小さな男の子が菊池博士からいろいろなことを教えてもらい、大きくなって博士になって、たくさんの人に協力を求めていくような内容です。


この男の子は熱帯雨林がみるみる少なくなっている現状をクラス全体に説明した男の子でした。


彼はきっと、自分の将来の姿と重ねていたのだと思います。


この第3部の台本を読んだとき、子どもたちは教師の想像を軽々と超えていくなあと、とても嬉しい気持ちになりました。


子どもたちはとうに具体的な未来を描き出すために動き始めていたのです。


子どもたちは、伝えるか伝えまいかに悩む教師を一瞬で追い越し、軽快に先へ進もうとしています。

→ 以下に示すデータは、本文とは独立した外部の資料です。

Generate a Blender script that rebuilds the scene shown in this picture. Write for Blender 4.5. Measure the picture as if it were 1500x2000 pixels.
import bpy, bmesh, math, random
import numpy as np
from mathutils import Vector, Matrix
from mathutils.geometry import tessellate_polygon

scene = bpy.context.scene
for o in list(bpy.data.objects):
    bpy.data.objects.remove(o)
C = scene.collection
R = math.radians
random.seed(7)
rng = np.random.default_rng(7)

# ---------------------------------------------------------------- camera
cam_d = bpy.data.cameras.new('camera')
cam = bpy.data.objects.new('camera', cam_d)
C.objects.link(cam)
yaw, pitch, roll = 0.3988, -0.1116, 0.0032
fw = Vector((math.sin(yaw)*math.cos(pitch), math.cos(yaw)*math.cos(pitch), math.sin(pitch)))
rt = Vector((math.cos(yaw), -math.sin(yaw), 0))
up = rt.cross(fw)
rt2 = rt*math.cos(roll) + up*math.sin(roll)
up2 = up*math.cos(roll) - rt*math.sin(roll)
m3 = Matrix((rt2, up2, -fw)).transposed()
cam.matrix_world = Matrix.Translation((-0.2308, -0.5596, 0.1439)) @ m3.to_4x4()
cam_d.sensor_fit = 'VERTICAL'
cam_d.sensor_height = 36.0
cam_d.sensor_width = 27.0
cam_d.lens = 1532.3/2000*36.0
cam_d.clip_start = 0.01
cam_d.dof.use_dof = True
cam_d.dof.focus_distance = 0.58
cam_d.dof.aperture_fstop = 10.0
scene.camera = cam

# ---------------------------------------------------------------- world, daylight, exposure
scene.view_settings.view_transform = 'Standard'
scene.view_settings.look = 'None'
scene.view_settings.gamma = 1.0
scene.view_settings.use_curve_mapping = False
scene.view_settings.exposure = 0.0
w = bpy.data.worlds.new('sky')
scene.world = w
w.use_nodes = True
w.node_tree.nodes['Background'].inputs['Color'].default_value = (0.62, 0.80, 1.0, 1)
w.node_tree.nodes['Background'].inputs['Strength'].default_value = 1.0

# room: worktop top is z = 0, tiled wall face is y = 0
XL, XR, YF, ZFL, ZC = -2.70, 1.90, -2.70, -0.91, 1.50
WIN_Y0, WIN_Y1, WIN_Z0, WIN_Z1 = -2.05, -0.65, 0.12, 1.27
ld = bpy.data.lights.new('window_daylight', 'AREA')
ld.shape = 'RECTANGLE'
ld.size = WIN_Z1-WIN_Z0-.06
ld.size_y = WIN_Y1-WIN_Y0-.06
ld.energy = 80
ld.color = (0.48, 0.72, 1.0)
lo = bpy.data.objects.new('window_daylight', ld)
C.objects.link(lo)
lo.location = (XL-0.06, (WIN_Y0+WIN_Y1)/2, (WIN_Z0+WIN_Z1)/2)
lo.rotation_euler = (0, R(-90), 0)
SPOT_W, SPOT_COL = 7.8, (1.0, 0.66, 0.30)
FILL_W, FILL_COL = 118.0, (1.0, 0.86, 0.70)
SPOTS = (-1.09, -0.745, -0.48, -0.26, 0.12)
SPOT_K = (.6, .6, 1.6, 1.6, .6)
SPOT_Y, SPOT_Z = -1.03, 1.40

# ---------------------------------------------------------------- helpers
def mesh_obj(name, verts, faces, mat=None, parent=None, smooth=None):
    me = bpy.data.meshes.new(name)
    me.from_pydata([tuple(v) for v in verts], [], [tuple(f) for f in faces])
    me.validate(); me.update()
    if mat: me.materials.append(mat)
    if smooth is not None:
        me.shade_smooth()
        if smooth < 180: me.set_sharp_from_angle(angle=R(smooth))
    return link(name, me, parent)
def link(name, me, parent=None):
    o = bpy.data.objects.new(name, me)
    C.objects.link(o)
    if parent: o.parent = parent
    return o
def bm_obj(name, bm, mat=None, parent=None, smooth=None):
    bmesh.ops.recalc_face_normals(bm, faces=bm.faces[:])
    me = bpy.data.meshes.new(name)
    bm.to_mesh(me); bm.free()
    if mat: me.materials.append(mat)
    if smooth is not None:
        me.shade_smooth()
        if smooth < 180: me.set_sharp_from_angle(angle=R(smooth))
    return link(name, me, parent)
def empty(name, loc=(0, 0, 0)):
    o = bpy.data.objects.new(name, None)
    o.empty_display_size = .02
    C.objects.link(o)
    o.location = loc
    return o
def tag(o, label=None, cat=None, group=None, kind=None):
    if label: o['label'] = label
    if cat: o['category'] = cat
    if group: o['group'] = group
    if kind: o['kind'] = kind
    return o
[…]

さて、一人の大人として自分は何ができるのでしょうか。


劇は、たくさんの子どもたちと保護者から多くの拍手をもらい、終わりました。


このとき3月。


3年生最後の学習にふさわしい内容になりました。


劇を見たたくさんの人から、模造紙に貼りきれないほどのファンレターをもらいました。



マナティー研究所設立へ


私自身にとっても、この学習での経験が、マナティー研究所の設立に携わる一つのきっかけになっていることは間違いありません。


環境問題や平和の問題に対して子どもたちは一生懸命に自分ができることを模索し、表現していきます。


その姿を前にして、自分は一体何ができるのだろうか。


こんな自分でも、子どもたちの前に立てば大人を代表する一人となってしまいます。


そんな自分が、ただ子どもを動かすことだけを生業としていては、子どもたちは薄っぺらな自分を見透かし、大人は結局、口だけだと考えてしまうかもしれません。


子どもたちに少しでも生き方のモデルを示せれば


そんな思いでマナティー研究所の設立や運営に関わるようになっていきました。


こんな動き出しそうな子どもたちを育て、背中を後押ししてあげられるような、さらに私達自身も子どもたちの姿から学べるような研究所でありたいと思います。


マナティー研究所を通して、複雑に絡み合う大きな問題にハチドリのひとしずくをおとすクリキンディのように


そして、熱帯雨林の減少を食い止めようと動き出した子どもたちのように


勇気ある一歩を踏み出していきたいと思います。